Disclosure to adoptive parents. — Department had no duty to disclose the post-adoption information regarding the child to the adoptive parents. Young v. Van Duyne, 2004-NMCA-074, 135 N.M. 695, 92 P.3d 1269.
Effect of finality of adoption. — There is no statute or regulation that creates any duty or responsibility of the department and its employees, after an adoption is finalized, with respect to supervision, oversight, operation or maintenance of the home into which a child is placed for adoption, after an adoption becomes final. Young v. Van Duyne, 2004-NMCA-074, 135 N.M. 695, 92 P.3d 1269.
Electing to leave child with ex-spouse for extended period of time is not a "placement" for purposes of adoption. In re Doe, 1982-NMCA-094, 98 N.M. 340, 648 P.2d 798, cert. denied sub nom. Cook v. Brownfield, 98 N.M. 336, 648 P.2d 794.

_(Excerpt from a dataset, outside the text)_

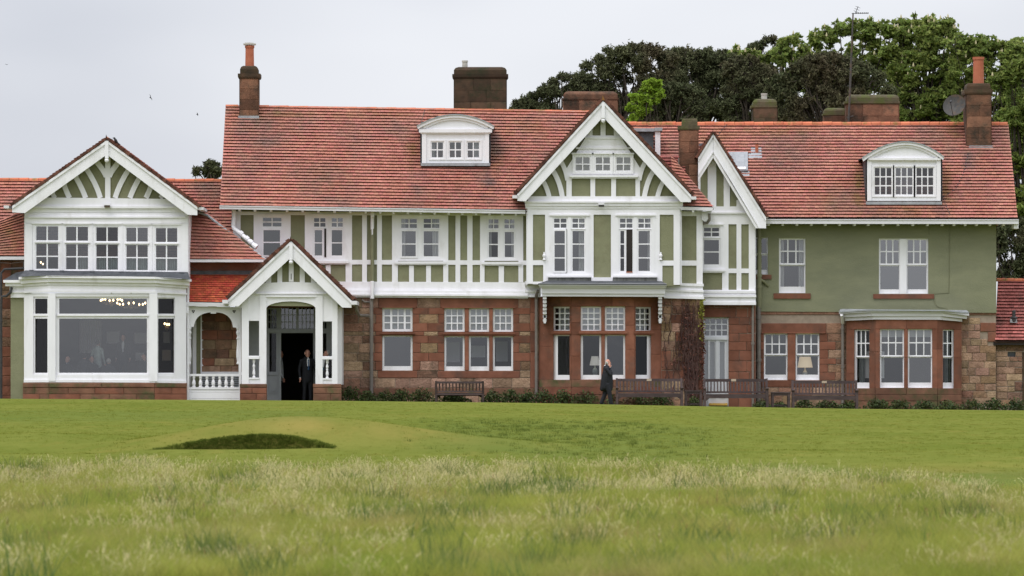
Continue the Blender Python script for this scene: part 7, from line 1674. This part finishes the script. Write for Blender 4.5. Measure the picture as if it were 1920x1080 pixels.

Failure to meet Adoption Act’s requirements requires reversal. — Where mother’s parental rights were terminated and her child was placed for adoption with child’s grandmother, the petition for adoption was invalid where the statutory prerequisites, that the children, youth and families department place the child with the child’s grandmother for the purpose of adoption or that the child live with the grandmother for at least one year, were not met. In re Adoption Petition of Darla D. v. Grace R., 2016-NMCA-093.
Stepparent adoptions. — The one-year residency provision for stepparent adoptions is not jurisdictional in nature; it is a statutory prerequisite to stepparent adoption and, therefore, the father could not challenge the adoption decree on the basis that the court lacked jurisdiction because the one-year residency requirement was not met. In re Adoption of Webber, 1993-NMCA-099, 116 N.M. 47, 859 P.2d 1074.
Foster placement established residence. — The fact that children had lived in their aunt's home for a year, having been placed there by their mother under a foster placement, did not prevent a finding that they were "residing" with petitioning-aunt. In re Adoption of Awtrey, 1992-NMCA-118, 114 N.M. 594, 844 P.2d 844.